Data provided:
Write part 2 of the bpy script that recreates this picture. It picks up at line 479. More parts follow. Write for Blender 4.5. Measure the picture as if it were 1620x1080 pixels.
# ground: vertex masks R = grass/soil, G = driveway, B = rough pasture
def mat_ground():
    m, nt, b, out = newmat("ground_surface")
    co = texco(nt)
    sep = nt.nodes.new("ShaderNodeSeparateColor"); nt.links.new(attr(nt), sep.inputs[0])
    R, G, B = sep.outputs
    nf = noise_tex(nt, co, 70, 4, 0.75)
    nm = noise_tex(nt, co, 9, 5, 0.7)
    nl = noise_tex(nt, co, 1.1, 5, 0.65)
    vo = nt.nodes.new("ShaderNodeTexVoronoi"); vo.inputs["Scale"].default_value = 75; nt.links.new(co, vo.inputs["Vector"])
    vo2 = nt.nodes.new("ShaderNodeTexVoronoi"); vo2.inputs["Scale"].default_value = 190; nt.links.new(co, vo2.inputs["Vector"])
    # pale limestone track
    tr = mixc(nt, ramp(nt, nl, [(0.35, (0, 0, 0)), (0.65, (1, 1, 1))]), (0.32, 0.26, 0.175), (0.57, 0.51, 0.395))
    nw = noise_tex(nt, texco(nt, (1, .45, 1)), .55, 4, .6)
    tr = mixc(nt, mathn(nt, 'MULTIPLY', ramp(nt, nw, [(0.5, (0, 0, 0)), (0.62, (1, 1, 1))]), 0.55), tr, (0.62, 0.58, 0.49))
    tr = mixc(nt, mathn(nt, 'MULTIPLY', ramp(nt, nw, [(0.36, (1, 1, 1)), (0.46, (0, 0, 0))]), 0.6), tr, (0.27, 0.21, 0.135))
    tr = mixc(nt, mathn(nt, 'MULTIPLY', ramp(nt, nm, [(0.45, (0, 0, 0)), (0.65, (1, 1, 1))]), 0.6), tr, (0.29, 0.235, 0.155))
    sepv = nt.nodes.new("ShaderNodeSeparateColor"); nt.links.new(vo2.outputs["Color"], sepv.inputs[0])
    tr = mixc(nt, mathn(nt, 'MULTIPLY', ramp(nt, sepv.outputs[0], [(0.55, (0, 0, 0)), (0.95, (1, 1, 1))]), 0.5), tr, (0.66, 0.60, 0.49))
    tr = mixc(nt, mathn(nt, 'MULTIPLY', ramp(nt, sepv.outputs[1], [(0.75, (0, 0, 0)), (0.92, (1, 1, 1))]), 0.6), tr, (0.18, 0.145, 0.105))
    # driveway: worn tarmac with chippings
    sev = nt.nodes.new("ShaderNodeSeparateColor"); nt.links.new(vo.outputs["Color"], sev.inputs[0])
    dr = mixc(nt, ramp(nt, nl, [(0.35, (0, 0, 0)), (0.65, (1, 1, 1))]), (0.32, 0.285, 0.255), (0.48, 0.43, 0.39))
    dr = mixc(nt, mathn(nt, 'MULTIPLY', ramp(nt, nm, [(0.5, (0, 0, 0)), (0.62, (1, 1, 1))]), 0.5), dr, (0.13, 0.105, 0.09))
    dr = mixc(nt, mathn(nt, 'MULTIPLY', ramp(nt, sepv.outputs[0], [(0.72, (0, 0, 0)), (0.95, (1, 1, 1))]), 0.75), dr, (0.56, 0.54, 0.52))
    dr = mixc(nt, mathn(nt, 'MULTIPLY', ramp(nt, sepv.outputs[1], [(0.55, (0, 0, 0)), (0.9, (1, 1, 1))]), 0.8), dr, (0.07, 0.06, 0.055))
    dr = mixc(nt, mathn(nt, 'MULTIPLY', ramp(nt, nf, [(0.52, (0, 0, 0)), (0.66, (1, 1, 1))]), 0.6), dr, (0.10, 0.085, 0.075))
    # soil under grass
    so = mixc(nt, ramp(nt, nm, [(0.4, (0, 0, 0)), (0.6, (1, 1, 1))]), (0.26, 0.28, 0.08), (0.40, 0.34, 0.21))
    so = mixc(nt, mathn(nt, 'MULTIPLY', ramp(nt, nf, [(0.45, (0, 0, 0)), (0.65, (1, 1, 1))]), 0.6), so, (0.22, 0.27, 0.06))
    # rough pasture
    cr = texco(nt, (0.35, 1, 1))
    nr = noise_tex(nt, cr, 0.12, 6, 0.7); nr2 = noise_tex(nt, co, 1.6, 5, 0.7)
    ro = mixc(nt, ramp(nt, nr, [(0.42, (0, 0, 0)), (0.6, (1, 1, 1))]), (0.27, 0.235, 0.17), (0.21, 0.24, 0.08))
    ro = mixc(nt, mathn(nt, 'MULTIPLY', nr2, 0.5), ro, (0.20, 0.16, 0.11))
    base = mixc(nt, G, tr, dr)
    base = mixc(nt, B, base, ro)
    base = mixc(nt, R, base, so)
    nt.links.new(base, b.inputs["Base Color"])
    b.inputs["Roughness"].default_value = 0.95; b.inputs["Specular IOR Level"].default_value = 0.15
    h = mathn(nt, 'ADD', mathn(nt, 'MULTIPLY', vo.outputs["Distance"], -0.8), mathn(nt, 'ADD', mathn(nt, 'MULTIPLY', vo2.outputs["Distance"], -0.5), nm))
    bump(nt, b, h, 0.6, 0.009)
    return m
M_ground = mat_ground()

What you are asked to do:
Set down every line of the listing above again, exactly as given.

The completed task:
Write part 2 of the bpy script that recreates this picture. It picks up at line 479. More parts follow. Write for Blender 4.5. Measure the picture as if it were 1620x1080 pixels.
# ground: vertex masks R = grass/soil, G = driveway, B = rough pasture
def mat_ground():
    m, nt, b, out = newmat("ground_surface")
    co = texco(nt)
    sep = nt.nodes.new("ShaderNodeSeparateColor"); nt.links.new(attr(nt), sep.inputs[0])
    R, G, B = sep.outputs
    nf = noise_tex(nt, co, 70, 4, 0.75)
    nm = noise_tex(nt, co, 9, 5, 0.7)
    nl = noise_tex(nt, co, 1.1, 5, 0.65)
    vo = nt.nodes.new("ShaderNodeTexVoronoi"); vo.inputs["Scale"].default_value = 75; nt.links.new(co, vo.inputs["Vector"])
    vo2 = nt.nodes.new("ShaderNodeTexVoronoi"); vo2.inputs["Scale"].default_value = 190; nt.links.new(co, vo2.inputs["Vector"])
    # pale limestone track
    tr = mixc(nt, ramp(nt, nl, [(0.35, (0, 0, 0)), (0.65, (1, 1, 1))]), (0.32, 0.26, 0.175), (0.57, 0.51, 0.395))
    nw = noise_tex(nt, texco(nt, (1, .45, 1)), .55, 4, .6)
    tr = mixc(nt, mathn(nt, 'MULTIPLY', ramp(nt, nw, [(0.5, (0, 0, 0)), (0.62, (1, 1, 1))]), 0.55), tr, (0.62, 0.58, 0.49))
    tr = mixc(nt, mathn(nt, 'MULTIPLY', ramp(nt, nw, [(0.36, (1, 1, 1)), (0.46, (0, 0, 0))]), 0.6), tr, (0.27, 0.21, 0.135))
    tr = mixc(nt, mathn(nt, 'MULTIPLY', ramp(nt, nm, [(0.45, (0, 0, 0)), (0.65, (1, 1, 1))]), 0.6), tr, (0.29, 0.235, 0.155))
    sepv = nt.nodes.new("ShaderNodeSeparateColor"); nt.links.new(vo2.outputs["Color"], sepv.inputs[0])
    tr = mixc(nt, mathn(nt, 'MULTIPLY', ramp(nt, sepv.outputs[0], [(0.55, (0, 0, 0)), (0.95, (1, 1, 1))]), 0.5), tr, (0.66, 0.60, 0.49))
    tr = mixc(nt, mathn(nt, 'MULTIPLY', ramp(nt, sepv.outputs[1], [(0.75, (0, 0, 0)), (0.92, (1, 1, 1))]), 0.6), tr, (0.18, 0.145, 0.105))
    # driveway: worn tarmac with chippings
    sev = nt.nodes.new("ShaderNodeSeparateColor"); nt.links.new(vo.outputs["Color"], sev.inputs[0])
    dr = mixc(nt, ramp(nt, nl, [(0.35, (0, 0, 0)), (0.65, (1, 1, 1))]), (0.32, 0.285, 0.255), (0.48, 0.43, 0.39))
    dr = mixc(nt, mathn(nt, 'MULTIPLY', ramp(nt, nm, [(0.5, (0, 0, 0)), (0.62, (1, 1, 1))]), 0.5), dr, (0.13, 0.105, 0.09))
    dr = mixc(nt, mathn(nt, 'MULTIPLY', ramp(nt, sepv.outputs[0], [(0.72, (0, 0, 0)), (0.95, (1, 1, 1))]), 0.75), dr, (0.56, 0.54, 0.52))
    dr = mixc(nt, mathn(nt, 'MULTIPLY', ramp(nt, sepv.outputs[1], [(0.55, (0, 0, 0)), (0.9, (1, 1, 1))]), 0.8), dr, (0.07, 0.06, 0.055))
    dr = mixc(nt, mathn(nt, 'MULTIPLY', ramp(nt, nf, [(0.52, (0, 0, 0)), (0.66, (1, 1, 1))]), 0.6), dr, (0.10, 0.085, 0.075))
    # soil under grass
    so = mixc(nt, ramp(nt, nm, [(0.4, (0, 0, 0)), (0.6, (1, 1, 1))]), (0.26, 0.28, 0.08), (0.40, 0.34, 0.21))
    so = mixc(nt, mathn(nt, 'MULTIPLY', ramp(nt, nf, [(0.45, (0, 0, 0)), (0.65, (1, 1, 1))]), 0.6), so, (0.22, 0.27, 0.06))
    # rough pasture
    cr = texco(nt, (0.35, 1, 1))
    nr = noise_tex(nt, cr, 0.12, 6, 0.7); nr2 = noise_tex(nt, co, 1.6, 5, 0.7)
    ro = mixc(nt, ramp(nt, nr, [(0.42, (0, 0, 0)), (0.6, (1, 1, 1))]), (0.27, 0.235, 0.17), (0.21, 0.24, 0.08))
    ro = mixc(nt, mathn(nt, 'MULTIPLY', nr2, 0.5), ro, (0.20, 0.16, 0.11))
    base = mixc(nt, G, tr, dr)
    base = mixc(nt, B, base, ro)
    base = mixc(nt, R, base, so)
    nt.links.new(base, b.inputs["Base Color"])
    b.inputs["Roughness"].default_value = 0.95; b.inputs["Specular IOR Level"].default_value = 0.15
    h = mathn(nt, 'ADD', mathn(nt, 'MULTIPLY', vo.outputs["Distance"], -0.8), mathn(nt, 'ADD', mathn(nt, 'MULTIPLY', vo2.outputs["Distance"], -0.5), nm))
    bump(nt, b, h, 0.6, 0.009)
    return m
M_ground = mat_ground()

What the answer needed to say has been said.